> SHORT PROBLEM
The data below should be printed in full, exactly, and without any of its images.

> RECORDS SUPPLIED
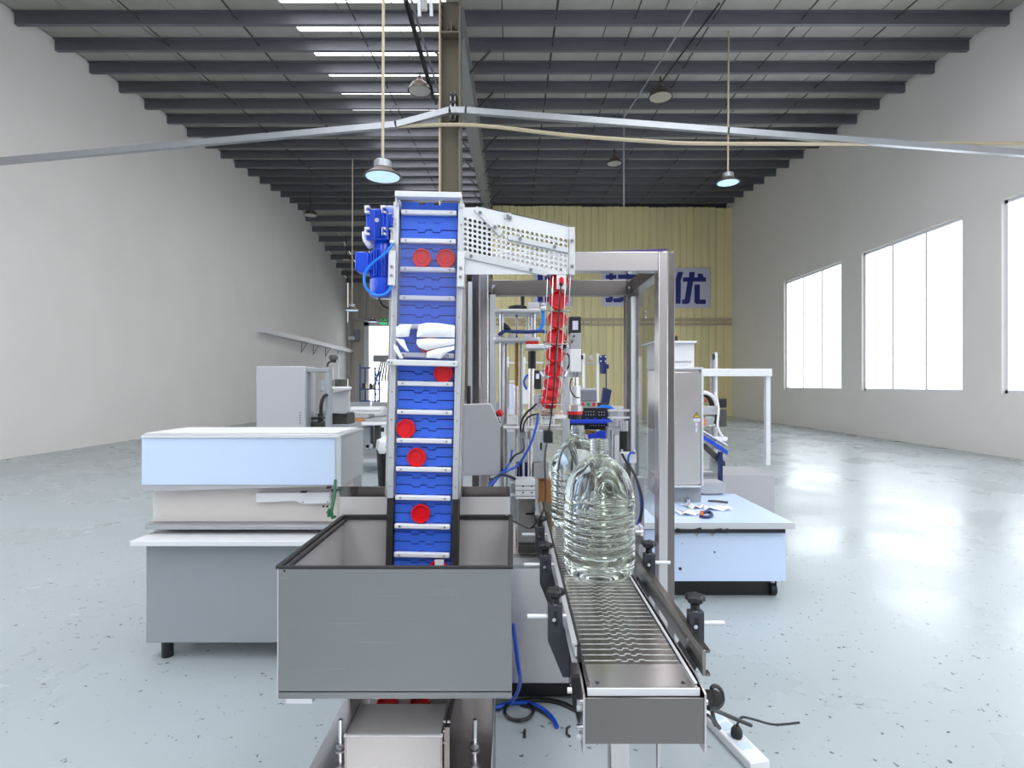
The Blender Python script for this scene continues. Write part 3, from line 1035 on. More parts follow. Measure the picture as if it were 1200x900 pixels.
# ---------------------------------------------------------------- hopper
HF, HB = 1.46, 2.02                       # front and back of the hopper
HX0, HX1 = -.615, px(600, HF)
HT, HBOT = pz(666, HF), pz(819, HF)
hp = thing('cap_hopper', 'wide stainless steel hopper with black rubber rim around the elevator foot', 'hopper', (-.31, 1.74, HBOT))
MB().box(HX0, HX1, HF, HF + .003, HBOT, HT).build('front_panel', 'hopper', hp, bevel=.001)
MB().box(HX0 - .003, HX0, HF, HB, HBOT, HT).build('side_panel', 'hopper_in', hp)
MB().box(HX1 - .003, HX1, HF + .003, HB, HBOT, HT).build('side_panel', 'hopper_in', hp)
MB().box(HX0, HX1, HB, HB + .003, HBOT, HT).build('rear_panel', 'hopper_in', hp)
MB().add([(HX0, HF, HBOT + .02), (HX1, HF, HBOT + .02), (HX1, HB, HBOT + .06), (HX0, HB, HBOT + .06), (HX0, HF, HBOT + .017), (HX1, HF, HBOT + .017), (HX1, HB, HBOT + .057), (HX0, HB, HBOT + .057)],
         [(0, 1, 2, 3), (7, 6, 5, 4), (0, 4, 5, 1), (1, 5, 6, 2), (2, 6, 7, 3), (3, 7, 4, 0)]).build('hopper_floor', 'hopper_in', hp)
MB().box(HX0, HX1, HF - .003, HF + .008, HT - .002, HT + .006).build('rim_trim', 'rubber', hp, bevel=.002)
MB().box(HX0 - .008, HX0 + .006, HF, HB, HT - .004, HT + .007).build('rim_trim', 'rubber', hp, bevel=.002)
MB().box(HX0 + .012, HX0 + .02, HF, HB, HT - .012, HT - .002).build('rim_seal', 'rubber', hp, bevel=.002)
MB().box(HX1 - .012, HX1 + .003, HF, HB, HT - .004, HT + .007).build('rim_trim', 'rubber', hp, bevel=.002)
MB().box(HX0, HX1, HB - .008, HB + .006, HT - .008, HT + .009).build('rim_trim', 'rubber', hp, bevel=.002)
MB().box(HX0 + .02, HX0 + .09, HF - .001, HF + .04, HBOT - .012, HBOT).build('foot_tab', 'alu_white', hp)
MB().box(HX0, HX1, HF + .004, HB, HBOT - .001, HBOT + .004).build('bottom_fold', 'steel_dark', hp)
for (a, b) in ((398.5, 457.5), (536.5, 597.5)):
    xa, xb = px(a, 2.04), px(b, 2.04)
    z0, z1, z2 = HT, pz(581.5, 2.05), pz(570, 2.02)
    o = MB().add([(xa, 2.03, z0), (xb, 2.03, z0), (xb, 2.04, z1), (xa, 2.04, z1), (xa, 2.034, z0), (xb, 2.034, z0), (xb, 2.044, z1), (xa, 2.044, z1)],
                 [(0, 1, 2, 3), (7, 6, 5, 4), (0, 4, 5, 1), (1, 5, 6, 2), (2, 6, 7, 3), (3, 7, 4, 0)]).build('back_deflector', 'hopper_in', hp)
    MB().add([(xa, 2.04, z1), (xb, 2.04, z1), (xb, 2.015, z2), (xa, 2.015, z2), (xa, 2.044, z1), (xb, 2.044, z1), (xb, 2.019, z2), (xa, 2.019, z2)],
             [(0, 1, 2, 3), (7, 6, 5, 4), (0, 4, 5, 1), (1, 5, 6, 2), (2, 6, 7, 3), (3, 7, 4, 0)]).build('deflector_lip', 'steel_dark', hp)
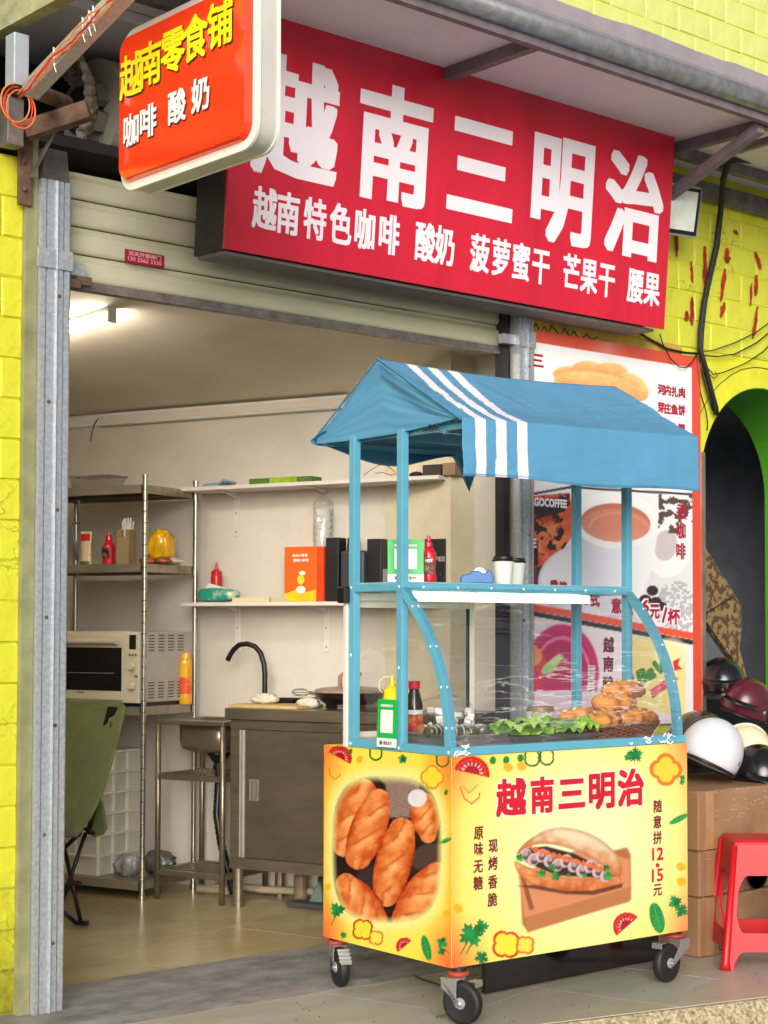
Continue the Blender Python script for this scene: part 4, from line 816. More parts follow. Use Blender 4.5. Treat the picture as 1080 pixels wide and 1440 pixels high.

> TASK ANSWER
The Blender Python script for this scene continues. Write part 3, from line 1035 on. More parts follow. Measure the picture as if it were 1200x900 pixels.
# ---------------------------------------------------------------- hopper
HF, HB = 1.46, 2.02                       # front and back of the hopper
HX0, HX1 = -.615, px(600, HF)
HT, HBOT = pz(666, HF), pz(819, HF)
hp = thing('cap_hopper', 'wide stainless steel hopper with black rubber rim around the elevator foot', 'hopper', (-.31, 1.74, HBOT))
MB().box(HX0, HX1, HF, HF + .003, HBOT, HT).build('front_panel', 'hopper', hp, bevel=.001)
MB().box(HX0 - .003, HX0, HF, HB, HBOT, HT).build('side_panel', 'hopper_in', hp)
MB().box(HX1 - .003, HX1, HF + .003, HB, HBOT, HT).build('side_panel', 'hopper_in', hp)
MB().box(HX0, HX1, HB, HB + .003, HBOT, HT).build('rear_panel', 'hopper_in', hp)
MB().add([(HX0, HF, HBOT + .02), (HX1, HF, HBOT + .02), (HX1, HB, HBOT + .06), (HX0, HB, HBOT + .06), (HX0, HF, HBOT + .017), (HX1, HF, HBOT + .017), (HX1, HB, HBOT + .057), (HX0, HB, HBOT + .057)],
         [(0, 1, 2, 3), (7, 6, 5, 4), (0, 4, 5, 1), (1, 5, 6, 2), (2, 6, 7, 3), (3, 7, 4, 0)]).build('hopper_floor', 'hopper_in', hp)
MB().box(HX0, HX1, HF - .003, HF + .008, HT - .002, HT + .006).build('rim_trim', 'rubber', hp, bevel=.002)
MB().box(HX0 - .008, HX0 + .006, HF, HB, HT - .004, HT + .007).build('rim_trim', 'rubber', hp, bevel=.002)
MB().box(HX0 + .012, HX0 + .02, HF, HB, HT - .012, HT - .002).build('rim_seal', 'rubber', hp, bevel=.002)
MB().box(HX1 - .012, HX1 + .003, HF, HB, HT - .004, HT + .007).build('rim_trim', 'rubber', hp, bevel=.002)
MB().box(HX0, HX1, HB - .008, HB + .006, HT - .008, HT + .009).build('rim_trim', 'rubber', hp, bevel=.002)
MB().box(HX0 + .02, HX0 + .09, HF - .001, HF + .04, HBOT - .012, HBOT).build('foot_tab', 'alu_white', hp)
MB().box(HX0, HX1, HF + .004, HB, HBOT - .001, HBOT + .004).build('bottom_fold', 'steel_dark', hp)
for (a, b) in ((398.5, 457.5), (536.5, 597.5)):
    xa, xb = px(a, 2.04), px(b, 2.04)
    z0, z1, z2 = HT, pz(581.5, 2.05), pz(570, 2.02)
    o = MB().add([(xa, 2.03, z0), (xb, 2.03, z0), (xb, 2.04, z1), (xa, 2.04, z1), (xa, 2.034, z0), (xb, 2.034, z0), (xb, 2.044, z1), (xa, 2.044, z1)],
                 [(0, 1, 2, 3), (7, 6, 5, 4), (0, 4, 5, 1), (1, 5, 6, 2), (2, 6, 7, 3), (3, 7, 4, 0)]).build('back_deflector', 'hopper_in', hp)
    MB().add([(xa, 2.04, z1), (xb, 2.04, z1), (xb, 2.015, z2), (xa, 2.015, z2), (xa, 2.044, z1), (xb, 2.044, z1), (xb, 2.019, z2), (xa, 2.019, z2)],
             [(0, 1, 2, 3), (7, 6, 5, 4), (0, 4, 5, 1), (1, 5, 6, 2), (2, 6, 7, 3), (3, 7, 4, 0)]).build('deflector_lip', 'steel_dark', hp)
Continue the Blender Python script for this scene: part 4, from line 816. More parts follow. Use Blender 4.5. Treat the picture as 1080 pixels wide and 1440 pixels high.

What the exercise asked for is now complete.